The “Transfermium Wars” were possibly the least-known front of the Cold War, with Russian and Western scientists battling over who had discovered several “ultraheavy” elements at the bottom of the periodic table of elements. From the 1960s into the 1990s, the periodic table—the grand chart that shows the order of the chemical building blocks of the known universe—showed different names for these manmade elements, depending on which country it was printed in.

A bystander in the Transfermium Wars, Carnegie Mellon nuclear chemist Paul Karol, believed that the physics establishment had badly bungled the controversy, and he said so in letters he sent to 40 different national scientific unions. “I was ticked,” Karol recalls. “They succumbed to political pressure.”

For his trouble, Karol in 1999 was given the chair of a new body, the Joint Working Party on the Discovery of New Elements.

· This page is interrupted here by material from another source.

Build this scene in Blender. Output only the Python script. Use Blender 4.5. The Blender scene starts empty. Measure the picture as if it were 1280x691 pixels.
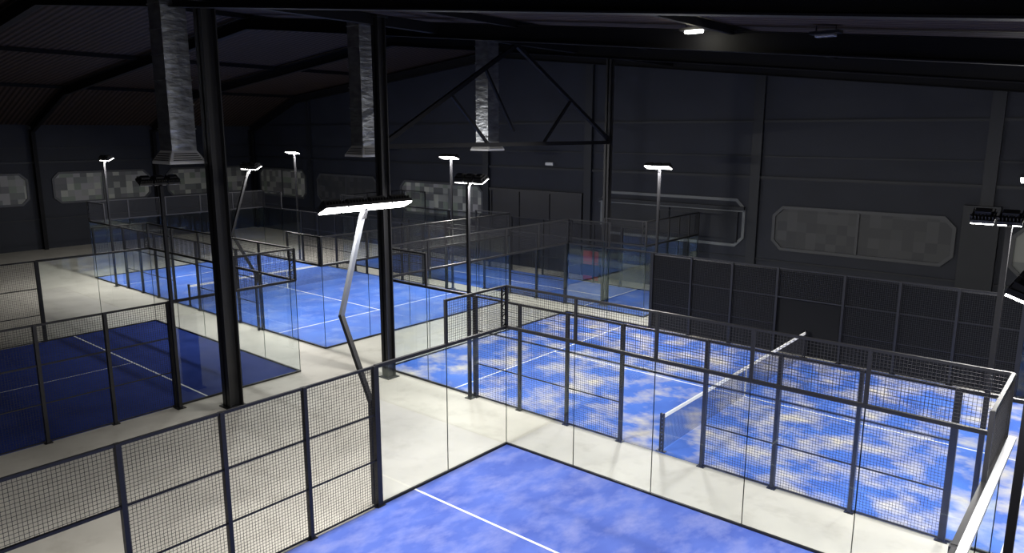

The JWP, staffed with physicists and nuclear chemists worldwide, determines whether an element has been discovered, and if so, who got there first.

In June 2011, Karol’s JWP announced it had confirmed the discovery of two new elements, temporarily named ununquadium 114 and ununhexium 116, by a joint team of former rivals from Russia and the United States. Why the team effort from once-bitter foes? “These [experiments] have gotten so fancy and expensive,” Karol notes, “that no single research group is able to convince its government to fund the whole thing.”

Although you shouldn’t expect to see these new elements in your home anytime soon, their creation advances not only chemistry and physics, but also computer science and engineering as well. The useful outcomes of this research are often not so much in the discovery (which Karol likens to finding new planets) as they are in the new techniques developed for the chase.